(Items from a data source)
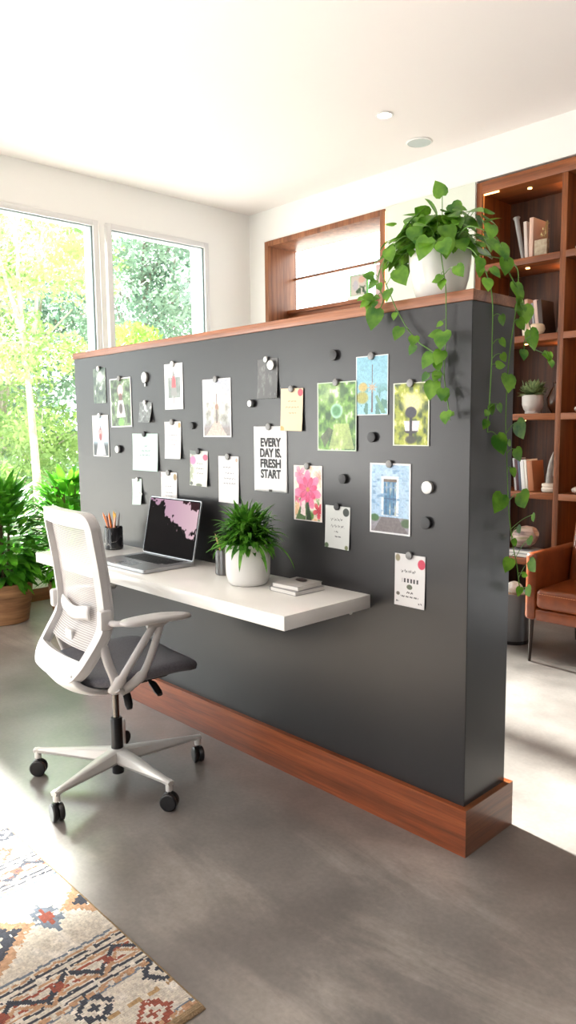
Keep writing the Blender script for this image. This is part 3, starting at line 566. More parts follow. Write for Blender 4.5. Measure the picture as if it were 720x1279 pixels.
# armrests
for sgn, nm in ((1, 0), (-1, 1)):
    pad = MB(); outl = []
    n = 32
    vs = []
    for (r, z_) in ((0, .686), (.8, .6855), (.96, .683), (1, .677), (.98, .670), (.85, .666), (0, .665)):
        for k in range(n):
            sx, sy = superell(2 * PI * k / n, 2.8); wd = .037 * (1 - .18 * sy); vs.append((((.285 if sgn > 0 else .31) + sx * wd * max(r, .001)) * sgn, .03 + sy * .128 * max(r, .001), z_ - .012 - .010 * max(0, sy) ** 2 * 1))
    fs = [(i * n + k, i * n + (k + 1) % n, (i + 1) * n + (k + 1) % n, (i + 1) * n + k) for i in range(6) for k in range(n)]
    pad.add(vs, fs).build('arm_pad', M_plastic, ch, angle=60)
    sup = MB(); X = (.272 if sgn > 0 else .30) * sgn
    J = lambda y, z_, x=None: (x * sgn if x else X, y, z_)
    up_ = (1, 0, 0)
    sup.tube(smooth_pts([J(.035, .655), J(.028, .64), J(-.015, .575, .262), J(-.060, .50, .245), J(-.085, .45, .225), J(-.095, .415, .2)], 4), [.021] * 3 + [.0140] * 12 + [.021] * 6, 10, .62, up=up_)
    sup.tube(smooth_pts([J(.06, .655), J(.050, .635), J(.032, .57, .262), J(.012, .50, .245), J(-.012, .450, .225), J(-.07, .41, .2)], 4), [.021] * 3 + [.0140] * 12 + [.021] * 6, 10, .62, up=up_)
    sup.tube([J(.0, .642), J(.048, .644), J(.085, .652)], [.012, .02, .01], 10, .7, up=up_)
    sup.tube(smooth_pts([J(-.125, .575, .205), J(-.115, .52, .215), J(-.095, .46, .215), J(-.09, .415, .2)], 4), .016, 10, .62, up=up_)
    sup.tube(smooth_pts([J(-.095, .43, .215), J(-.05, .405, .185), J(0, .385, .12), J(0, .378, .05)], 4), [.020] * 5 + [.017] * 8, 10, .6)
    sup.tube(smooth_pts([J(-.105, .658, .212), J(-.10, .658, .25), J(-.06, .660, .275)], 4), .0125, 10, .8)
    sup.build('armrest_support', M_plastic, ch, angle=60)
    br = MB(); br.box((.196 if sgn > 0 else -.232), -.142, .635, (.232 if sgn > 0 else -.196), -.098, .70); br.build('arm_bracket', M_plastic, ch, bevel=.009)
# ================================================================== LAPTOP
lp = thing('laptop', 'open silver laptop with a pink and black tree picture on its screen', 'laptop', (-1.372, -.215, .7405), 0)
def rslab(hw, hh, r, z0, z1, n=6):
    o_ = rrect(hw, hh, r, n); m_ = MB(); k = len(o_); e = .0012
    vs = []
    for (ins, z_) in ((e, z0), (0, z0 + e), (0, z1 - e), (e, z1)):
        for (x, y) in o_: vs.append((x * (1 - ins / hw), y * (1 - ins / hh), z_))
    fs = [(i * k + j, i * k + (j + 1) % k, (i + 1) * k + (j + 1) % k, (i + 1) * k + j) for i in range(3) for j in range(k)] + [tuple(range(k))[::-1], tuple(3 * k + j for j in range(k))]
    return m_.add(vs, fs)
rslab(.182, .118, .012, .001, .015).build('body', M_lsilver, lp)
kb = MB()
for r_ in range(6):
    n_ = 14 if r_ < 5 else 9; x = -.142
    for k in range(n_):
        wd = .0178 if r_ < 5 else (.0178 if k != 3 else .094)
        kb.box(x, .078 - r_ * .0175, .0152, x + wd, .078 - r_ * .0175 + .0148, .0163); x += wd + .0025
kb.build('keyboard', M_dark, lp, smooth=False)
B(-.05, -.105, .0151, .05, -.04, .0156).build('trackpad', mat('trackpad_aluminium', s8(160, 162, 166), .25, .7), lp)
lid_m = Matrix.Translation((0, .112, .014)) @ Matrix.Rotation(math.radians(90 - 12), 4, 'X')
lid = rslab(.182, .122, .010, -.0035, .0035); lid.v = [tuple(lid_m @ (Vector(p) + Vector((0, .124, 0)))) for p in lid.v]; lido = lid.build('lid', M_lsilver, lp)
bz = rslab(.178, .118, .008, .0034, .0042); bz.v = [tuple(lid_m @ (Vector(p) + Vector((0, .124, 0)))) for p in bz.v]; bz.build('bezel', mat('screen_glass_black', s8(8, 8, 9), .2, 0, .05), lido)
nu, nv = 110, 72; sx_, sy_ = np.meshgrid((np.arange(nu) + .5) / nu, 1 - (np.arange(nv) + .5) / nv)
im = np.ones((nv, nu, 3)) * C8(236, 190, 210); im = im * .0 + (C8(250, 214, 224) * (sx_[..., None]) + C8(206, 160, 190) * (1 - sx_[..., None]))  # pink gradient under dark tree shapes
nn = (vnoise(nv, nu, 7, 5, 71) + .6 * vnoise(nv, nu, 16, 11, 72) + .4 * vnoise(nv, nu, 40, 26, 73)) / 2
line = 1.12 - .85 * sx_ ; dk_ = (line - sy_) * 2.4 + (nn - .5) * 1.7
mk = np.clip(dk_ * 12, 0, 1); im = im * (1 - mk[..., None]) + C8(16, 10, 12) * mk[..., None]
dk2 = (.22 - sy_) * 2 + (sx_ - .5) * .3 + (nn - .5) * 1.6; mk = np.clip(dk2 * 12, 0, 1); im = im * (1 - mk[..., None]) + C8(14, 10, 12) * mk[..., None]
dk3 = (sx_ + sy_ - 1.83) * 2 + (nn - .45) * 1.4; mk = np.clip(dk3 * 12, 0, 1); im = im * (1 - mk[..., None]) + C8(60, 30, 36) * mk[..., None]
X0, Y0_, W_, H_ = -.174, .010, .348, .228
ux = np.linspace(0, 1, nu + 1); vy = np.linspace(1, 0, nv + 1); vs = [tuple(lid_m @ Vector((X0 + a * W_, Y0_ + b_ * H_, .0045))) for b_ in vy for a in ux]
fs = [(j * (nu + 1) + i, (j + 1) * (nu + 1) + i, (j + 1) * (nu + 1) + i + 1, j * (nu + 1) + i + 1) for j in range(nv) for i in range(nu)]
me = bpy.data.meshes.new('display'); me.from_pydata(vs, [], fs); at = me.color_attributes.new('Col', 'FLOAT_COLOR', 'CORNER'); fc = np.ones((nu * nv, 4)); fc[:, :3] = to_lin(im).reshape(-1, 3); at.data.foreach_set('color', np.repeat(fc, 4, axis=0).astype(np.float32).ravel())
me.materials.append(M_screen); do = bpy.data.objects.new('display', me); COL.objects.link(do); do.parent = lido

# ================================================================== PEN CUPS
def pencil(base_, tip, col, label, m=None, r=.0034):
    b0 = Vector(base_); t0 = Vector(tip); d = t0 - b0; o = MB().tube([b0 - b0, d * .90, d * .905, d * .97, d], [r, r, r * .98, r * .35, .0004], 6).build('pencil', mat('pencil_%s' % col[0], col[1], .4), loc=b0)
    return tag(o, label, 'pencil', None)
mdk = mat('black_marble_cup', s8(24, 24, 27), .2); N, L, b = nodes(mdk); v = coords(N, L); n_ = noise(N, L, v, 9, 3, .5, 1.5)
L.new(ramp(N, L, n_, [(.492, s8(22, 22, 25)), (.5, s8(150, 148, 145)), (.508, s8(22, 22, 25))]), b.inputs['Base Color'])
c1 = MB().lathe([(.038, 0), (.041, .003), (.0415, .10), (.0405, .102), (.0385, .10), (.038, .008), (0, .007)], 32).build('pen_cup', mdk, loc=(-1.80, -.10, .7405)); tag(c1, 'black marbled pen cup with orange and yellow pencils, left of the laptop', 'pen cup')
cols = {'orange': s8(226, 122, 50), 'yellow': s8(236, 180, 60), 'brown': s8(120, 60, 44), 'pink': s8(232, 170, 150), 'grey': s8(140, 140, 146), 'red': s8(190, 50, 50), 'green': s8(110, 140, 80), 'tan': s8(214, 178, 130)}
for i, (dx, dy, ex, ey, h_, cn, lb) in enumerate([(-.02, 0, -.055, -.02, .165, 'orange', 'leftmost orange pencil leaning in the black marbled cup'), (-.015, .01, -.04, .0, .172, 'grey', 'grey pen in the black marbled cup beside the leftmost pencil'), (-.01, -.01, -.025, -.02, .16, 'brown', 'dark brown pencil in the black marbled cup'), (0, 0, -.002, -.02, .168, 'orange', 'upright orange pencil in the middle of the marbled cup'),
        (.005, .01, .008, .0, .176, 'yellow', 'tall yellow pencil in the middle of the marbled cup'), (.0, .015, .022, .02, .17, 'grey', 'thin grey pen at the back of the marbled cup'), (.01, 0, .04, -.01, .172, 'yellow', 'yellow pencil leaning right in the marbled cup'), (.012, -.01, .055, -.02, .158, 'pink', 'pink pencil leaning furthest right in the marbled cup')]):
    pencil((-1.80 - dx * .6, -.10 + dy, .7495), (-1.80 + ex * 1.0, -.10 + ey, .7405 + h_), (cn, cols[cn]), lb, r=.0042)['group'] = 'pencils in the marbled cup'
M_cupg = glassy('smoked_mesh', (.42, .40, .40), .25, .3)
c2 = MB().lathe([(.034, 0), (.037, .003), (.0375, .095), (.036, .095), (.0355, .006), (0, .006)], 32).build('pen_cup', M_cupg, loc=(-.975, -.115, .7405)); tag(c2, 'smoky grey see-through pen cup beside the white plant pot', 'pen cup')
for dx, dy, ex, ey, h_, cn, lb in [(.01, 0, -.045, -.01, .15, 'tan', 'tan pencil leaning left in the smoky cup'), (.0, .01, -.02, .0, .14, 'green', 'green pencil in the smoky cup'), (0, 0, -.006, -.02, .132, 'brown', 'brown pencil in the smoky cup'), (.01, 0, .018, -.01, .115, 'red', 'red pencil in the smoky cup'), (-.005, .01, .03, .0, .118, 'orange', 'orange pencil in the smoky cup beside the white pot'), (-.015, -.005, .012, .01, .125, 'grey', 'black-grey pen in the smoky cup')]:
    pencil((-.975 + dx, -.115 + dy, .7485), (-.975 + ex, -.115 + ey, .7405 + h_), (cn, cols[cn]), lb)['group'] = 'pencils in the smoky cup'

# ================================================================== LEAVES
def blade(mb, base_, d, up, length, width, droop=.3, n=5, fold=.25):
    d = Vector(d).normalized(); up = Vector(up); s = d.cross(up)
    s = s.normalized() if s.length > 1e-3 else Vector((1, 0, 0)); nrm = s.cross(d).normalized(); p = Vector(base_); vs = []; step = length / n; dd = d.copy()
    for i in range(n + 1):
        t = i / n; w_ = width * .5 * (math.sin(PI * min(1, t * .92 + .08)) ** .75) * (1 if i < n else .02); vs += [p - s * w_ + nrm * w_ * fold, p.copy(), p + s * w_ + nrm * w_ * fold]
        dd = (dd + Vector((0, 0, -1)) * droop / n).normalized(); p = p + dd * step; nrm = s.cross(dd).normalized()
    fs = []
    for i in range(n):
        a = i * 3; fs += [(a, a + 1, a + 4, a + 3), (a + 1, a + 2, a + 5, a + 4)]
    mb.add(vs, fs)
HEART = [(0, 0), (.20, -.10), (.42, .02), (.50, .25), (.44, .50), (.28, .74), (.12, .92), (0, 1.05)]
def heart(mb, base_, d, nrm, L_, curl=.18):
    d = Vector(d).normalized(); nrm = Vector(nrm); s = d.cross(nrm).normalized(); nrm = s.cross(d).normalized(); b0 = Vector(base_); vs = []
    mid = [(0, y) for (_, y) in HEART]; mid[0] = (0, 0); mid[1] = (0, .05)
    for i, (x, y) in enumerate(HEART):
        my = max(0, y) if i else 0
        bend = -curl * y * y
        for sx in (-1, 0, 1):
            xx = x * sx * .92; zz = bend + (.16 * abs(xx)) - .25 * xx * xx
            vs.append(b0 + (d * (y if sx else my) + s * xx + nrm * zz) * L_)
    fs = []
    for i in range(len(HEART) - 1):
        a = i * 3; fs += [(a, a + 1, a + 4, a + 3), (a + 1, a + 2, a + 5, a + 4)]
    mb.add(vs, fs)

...

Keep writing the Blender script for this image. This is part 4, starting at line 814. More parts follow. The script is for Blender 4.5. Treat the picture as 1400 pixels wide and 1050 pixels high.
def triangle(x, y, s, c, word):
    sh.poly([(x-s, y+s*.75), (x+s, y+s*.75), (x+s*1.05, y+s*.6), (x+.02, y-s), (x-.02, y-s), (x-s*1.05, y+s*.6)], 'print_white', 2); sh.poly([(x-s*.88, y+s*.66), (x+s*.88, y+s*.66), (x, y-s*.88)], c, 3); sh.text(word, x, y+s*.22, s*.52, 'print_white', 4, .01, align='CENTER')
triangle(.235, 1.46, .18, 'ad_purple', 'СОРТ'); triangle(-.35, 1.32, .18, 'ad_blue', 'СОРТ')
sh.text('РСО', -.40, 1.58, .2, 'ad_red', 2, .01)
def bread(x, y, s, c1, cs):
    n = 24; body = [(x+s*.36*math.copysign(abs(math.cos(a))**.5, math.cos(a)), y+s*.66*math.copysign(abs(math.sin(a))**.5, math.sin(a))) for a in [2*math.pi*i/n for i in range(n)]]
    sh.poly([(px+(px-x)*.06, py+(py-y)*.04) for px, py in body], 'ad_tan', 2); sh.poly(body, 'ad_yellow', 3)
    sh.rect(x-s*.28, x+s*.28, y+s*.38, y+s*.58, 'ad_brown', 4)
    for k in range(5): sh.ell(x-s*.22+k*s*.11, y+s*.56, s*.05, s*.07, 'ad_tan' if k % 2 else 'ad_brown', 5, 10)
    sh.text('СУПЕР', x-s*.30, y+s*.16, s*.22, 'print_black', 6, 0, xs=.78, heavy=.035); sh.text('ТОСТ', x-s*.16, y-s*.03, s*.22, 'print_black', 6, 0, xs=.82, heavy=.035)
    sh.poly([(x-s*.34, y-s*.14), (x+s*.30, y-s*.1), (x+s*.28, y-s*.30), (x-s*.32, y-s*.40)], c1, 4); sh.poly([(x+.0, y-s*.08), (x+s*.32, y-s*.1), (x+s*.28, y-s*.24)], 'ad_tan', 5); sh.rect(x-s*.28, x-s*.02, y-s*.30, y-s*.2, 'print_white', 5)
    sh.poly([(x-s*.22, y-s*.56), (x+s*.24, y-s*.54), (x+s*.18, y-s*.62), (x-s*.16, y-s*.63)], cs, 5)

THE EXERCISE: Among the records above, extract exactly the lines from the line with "1050 pixels high." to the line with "y-s*.63)], cs, 5)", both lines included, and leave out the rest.

RESULT OF THIS TASK:
Keep writing the Blender script for this image. This is part 4, starting at line 814. More parts follow. The script is for Blender 4.5. Treat the picture as 1400 pixels wide and 1050 pixels high.
def triangle(x, y, s, c, word):
    sh.poly([(x-s, y+s*.75), (x+s, y+s*.75), (x+s*1.05, y+s*.6), (x+.02, y-s), (x-.02, y-s), (x-s*1.05, y+s*.6)], 'print_white', 2); sh.poly([(x-s*.88, y+s*.66), (x+s*.88, y+s*.66), (x, y-s*.88)], c, 3); sh.text(word, x, y+s*.22, s*.52, 'print_white', 4, .01, align='CENTER')
triangle(.235, 1.46, .18, 'ad_purple', 'СОРТ'); triangle(-.35, 1.32, .18, 'ad_blue', 'СОРТ')
sh.text('РСО', -.40, 1.58, .2, 'ad_red', 2, .01)
def bread(x, y, s, c1, cs):
    n = 24; body = [(x+s*.36*math.copysign(abs(math.cos(a))**.5, math.cos(a)), y+s*.66*math.copysign(abs(math.sin(a))**.5, math.sin(a))) for a in [2*math.pi*i/n for i in range(n)]]
    sh.poly([(px+(px-x)*.06, py+(py-y)*.04) for px, py in body], 'ad_tan', 2); sh.poly(body, 'ad_yellow', 3)
    sh.rect(x-s*.28, x+s*.28, y+s*.38, y+s*.58, 'ad_brown', 4)
    for k in range(5): sh.ell(x-s*.22+k*s*.11, y+s*.56, s*.05, s*.07, 'ad_tan' if k % 2 else 'ad_brown', 5, 10)
    sh.text('СУПЕР', x-s*.30, y+s*.16, s*.22, 'print_black', 6, 0, xs=.78, heavy=.035); sh.text('ТОСТ', x-s*.16, y-s*.03, s*.22, 'print_black', 6, 0, xs=.82, heavy=.035)
    sh.poly([(x-s*.34, y-s*.14), (x+s*.30, y-s*.1), (x+s*.28, y-s*.30), (x-s*.32, y-s*.40)], c1, 4); sh.poly([(x+.0, y-s*.08), (x+s*.32, y-s*.1), (x+s*.28, y-s*.24)], 'ad_tan', 5); sh.rect(x-s*.28, x-s*.02, y-s*.30, y-s*.2, 'print_white', 5)
    sh.poly([(x-s*.22, y-s*.56), (x+s*.24, y-s*.54), (x+s*.18, y-s*.62), (x-s*.16, y-s*.63)], cs, 5)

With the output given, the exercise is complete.